Theatre forced to change play to avoid insulting Hitler

Bundesarchiv via Wikimedia.
5 December 1935
On 5 December 1935, the German Embassy complained to Sir George Crichton, the Lord Chamberlain, about a play at the Garrick Theatre in London’s West End. Sir George immediately instructed Dodson Noon, the theatre’s manager, to remove some lines in the play which had been deemed to be insulting to Hitler. He had the power to do so because, until 1968, the Lord Chamberlain, as the senior officer of the Royal Household, was, besides being responsible for state visits and other official protocol, also the effective licensor of plays in the City of London and Westminster.1
The offending scene was contained in a romantic comedy entitled ‘Vicky‘ about downtrodden aristocrats in Vienna. When a page boy, played by the actor Fred Royal, is asked by Vicky, the daughter of a cigar shop owner, why he is called ‘Hitler’ he replies ‘It’s my name. It’s a damn nuisance there being two of us, but he won’t change his name and I’m dashed if I’ll change mine.’ He later adds ‘We are the other branch of the family.’2
A week earlier, the theatre had refused a direct request from diplomats at the German Embassy to remove all reference to the character ‘Hezekiah Hitler.’ The Nazi officials were shocked by this unexpected show of defiance. They informed Noon, the theatre’s manager, that they considered the scene was ‘discourteous… and contrary to English fair play’ and according to the Yorkshire Evening Post ‘they complained particularly that the page boy’s Christian name suggested he was of Jewish descent.’3
It became a much more pressing matter for the theatre when a request arrived unexpectedly from the Lord Chamberlain. Noon was warned that he should delete all reference to ‘Hitler’ prior to the play’s performance later that same day. He felt he had no option but to comply to such pressure. Indeed, such was the perceived urgency of implementing the necessary changes to the script, that the actors, who arrived at 8.15 pm without any knowledge of the new dialogue, were left with only fifteen minutes to rehearse the new lines before the curtain rose. In the new version, the page boy was renamed George Bernard Gandhi, a reference to two of the outstanding personalities of the time, the Irish playwright and left leaning iconoclast George Bernard Shaw and Mahatma Gandhi, leader of the Indian independence movement against British rule in India.4 George Bernard Shaw, when asked for his reaction by the Daily Mirror commented ‘I don’t mind. People will know it’s not George Bernard Shaw.’ No one, however, thought it necessary to ask Gandhi for his view and no action was taken against the theatre when the Indian National Congress complained.5
FOOTNOTES
- Regarding the role of the Lord Chancellor in theatre censorship see David Thomas, David Carlton and Anne Etienne, Theatre Censorship from Walpole to Wilson, Oxford University Press, 2008, and Steve Nicholson, The Censorship of British Drama 1900-1968: Volume II 1933-1952, University of Exeter Press, Exeter, 2005, pp. 9-55.

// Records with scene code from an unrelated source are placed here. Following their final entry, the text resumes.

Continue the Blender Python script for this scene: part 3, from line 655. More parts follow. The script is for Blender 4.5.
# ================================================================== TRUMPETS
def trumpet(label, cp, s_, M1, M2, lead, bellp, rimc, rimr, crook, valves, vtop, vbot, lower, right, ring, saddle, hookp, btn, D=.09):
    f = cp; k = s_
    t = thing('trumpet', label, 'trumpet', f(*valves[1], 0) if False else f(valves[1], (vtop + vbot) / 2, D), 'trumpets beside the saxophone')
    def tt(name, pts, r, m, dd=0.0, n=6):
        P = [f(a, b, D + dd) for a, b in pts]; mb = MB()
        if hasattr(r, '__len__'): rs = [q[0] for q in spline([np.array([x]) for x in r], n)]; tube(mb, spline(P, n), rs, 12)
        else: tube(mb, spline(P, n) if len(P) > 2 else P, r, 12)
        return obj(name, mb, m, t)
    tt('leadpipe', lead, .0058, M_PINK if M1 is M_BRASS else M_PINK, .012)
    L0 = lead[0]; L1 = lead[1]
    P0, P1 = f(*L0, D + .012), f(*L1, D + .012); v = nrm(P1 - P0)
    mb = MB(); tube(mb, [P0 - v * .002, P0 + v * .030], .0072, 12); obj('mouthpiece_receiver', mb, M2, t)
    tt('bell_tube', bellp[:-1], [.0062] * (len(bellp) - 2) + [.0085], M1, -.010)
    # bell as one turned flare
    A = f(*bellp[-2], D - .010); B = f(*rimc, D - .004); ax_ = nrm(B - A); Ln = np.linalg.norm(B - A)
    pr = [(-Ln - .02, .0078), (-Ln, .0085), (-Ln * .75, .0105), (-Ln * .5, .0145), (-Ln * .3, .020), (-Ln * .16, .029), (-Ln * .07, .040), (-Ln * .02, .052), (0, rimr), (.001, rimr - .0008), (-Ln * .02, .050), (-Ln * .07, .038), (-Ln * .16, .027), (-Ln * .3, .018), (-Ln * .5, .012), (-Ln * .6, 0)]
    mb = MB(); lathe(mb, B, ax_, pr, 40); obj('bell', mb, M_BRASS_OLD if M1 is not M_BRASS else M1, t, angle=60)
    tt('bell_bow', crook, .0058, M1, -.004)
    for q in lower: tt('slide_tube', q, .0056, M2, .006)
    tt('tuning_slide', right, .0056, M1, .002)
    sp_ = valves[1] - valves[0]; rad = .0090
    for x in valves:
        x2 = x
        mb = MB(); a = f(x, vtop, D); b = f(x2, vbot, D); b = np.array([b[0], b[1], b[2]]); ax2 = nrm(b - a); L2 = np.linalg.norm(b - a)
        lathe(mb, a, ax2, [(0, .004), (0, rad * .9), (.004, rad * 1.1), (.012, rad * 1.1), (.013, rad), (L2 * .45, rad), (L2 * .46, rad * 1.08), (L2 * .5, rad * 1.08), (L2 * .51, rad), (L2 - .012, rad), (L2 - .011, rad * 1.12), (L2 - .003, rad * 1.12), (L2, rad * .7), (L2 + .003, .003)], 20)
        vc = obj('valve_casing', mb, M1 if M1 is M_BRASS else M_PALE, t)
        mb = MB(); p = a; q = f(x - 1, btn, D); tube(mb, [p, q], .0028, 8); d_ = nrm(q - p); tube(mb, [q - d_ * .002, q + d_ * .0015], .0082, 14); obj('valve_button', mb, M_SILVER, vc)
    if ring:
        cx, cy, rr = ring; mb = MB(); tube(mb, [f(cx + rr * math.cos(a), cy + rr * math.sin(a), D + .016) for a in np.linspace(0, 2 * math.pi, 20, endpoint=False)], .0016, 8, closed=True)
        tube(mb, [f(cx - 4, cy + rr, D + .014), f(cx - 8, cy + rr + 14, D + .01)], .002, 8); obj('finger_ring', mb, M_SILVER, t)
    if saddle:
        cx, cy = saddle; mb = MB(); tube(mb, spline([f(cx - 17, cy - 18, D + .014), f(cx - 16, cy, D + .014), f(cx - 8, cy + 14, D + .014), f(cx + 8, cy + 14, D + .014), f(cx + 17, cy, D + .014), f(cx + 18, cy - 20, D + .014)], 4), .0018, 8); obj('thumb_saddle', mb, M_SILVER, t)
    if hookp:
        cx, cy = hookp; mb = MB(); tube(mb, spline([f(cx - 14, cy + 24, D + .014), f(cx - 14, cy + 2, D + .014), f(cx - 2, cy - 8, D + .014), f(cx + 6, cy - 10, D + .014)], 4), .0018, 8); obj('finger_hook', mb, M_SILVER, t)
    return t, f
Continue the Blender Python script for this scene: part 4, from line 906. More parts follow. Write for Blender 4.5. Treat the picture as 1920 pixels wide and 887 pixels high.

- ‘Exit “Hitler,”‘ the Yorkshire Post, 6 December 1935 p. 5. For brief accounts of the play see ‘The World of the Theatre,’ the Illustrated London News, 7 December 1935 p. 1050 and ‘New Plays in London,’ the Illustrated Sporting and Dramatic News, 6 December 1935 p. 522.
- ‘Hezekiah Hitler,’ the Yorkshire Evening Post, 6 December 1935, p. 10.
- See ‘Hitler Ban in Play,’ the Daily Mail, 6 December 1935, p. 11, ‘”Hitler” Struck Out Of Play,’ the Dundee Courier and Advertiser,” 6 December 1935 p. 7, ‘”Gandhi” Instead of “Hitler”,’ the Belfast Newsletter, 7 December 1935 and ‘”Hitler” Deleted from Play,’ theAberdeen Press and Journal, 6 December 1935, p. 6.
- ‘Hitler is now George Bernard,’ the Daily Mirror, 6 December 1935 p. 1. The complaint by the Indian National Congress mentioned in Steve Nicholson, The Censorship of British Drama: 1900-1968. Volume Two: 1933-1952, University of Exeter Press, Exeter, 2005 p. 23.